GIVEN PROBLEM
Each line from the beginning of the data below through the line containing "COL = sc.collection" should be repeated exactly, please.
◆ ◆ ◆ ◆ ◆
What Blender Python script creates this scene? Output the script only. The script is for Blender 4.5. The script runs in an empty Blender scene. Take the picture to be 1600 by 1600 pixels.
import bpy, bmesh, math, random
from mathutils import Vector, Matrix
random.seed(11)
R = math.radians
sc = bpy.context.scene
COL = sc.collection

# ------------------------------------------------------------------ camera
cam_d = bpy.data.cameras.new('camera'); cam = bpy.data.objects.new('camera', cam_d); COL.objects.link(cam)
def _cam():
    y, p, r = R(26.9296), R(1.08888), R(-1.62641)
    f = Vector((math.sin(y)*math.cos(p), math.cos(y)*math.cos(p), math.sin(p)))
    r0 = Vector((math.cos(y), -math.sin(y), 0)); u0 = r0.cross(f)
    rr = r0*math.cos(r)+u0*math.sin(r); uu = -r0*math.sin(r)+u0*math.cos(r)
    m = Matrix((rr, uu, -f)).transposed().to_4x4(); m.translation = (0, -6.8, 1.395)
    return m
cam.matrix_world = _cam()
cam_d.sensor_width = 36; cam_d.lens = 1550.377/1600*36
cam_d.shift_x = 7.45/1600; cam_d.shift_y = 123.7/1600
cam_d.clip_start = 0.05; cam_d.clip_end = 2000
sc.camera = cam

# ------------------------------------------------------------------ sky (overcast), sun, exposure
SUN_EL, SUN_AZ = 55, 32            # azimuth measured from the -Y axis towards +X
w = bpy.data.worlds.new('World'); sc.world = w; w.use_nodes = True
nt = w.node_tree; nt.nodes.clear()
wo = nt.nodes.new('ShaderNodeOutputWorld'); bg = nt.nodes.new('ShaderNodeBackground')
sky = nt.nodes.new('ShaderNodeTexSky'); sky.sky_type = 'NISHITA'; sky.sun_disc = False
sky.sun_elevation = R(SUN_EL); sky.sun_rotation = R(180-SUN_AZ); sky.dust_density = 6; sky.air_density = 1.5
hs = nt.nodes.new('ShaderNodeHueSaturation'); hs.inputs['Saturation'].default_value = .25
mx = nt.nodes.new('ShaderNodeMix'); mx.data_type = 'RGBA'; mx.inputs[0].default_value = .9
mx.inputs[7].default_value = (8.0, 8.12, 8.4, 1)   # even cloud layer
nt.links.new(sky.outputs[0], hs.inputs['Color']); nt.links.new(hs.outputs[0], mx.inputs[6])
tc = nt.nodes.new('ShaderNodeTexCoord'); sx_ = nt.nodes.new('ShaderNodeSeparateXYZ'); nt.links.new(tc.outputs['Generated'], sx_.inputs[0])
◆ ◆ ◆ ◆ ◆
ANSWER BELOW
What Blender Python script creates this scene? Output the script only. The script is for Blender 4.5. The script runs in an empty Blender scene. Take the picture to be 1600 by 1600 pixels.
import bpy, bmesh, math, random
from mathutils import Vector, Matrix
random.seed(11)
R = math.radians
sc = bpy.context.scene
COL = sc.collection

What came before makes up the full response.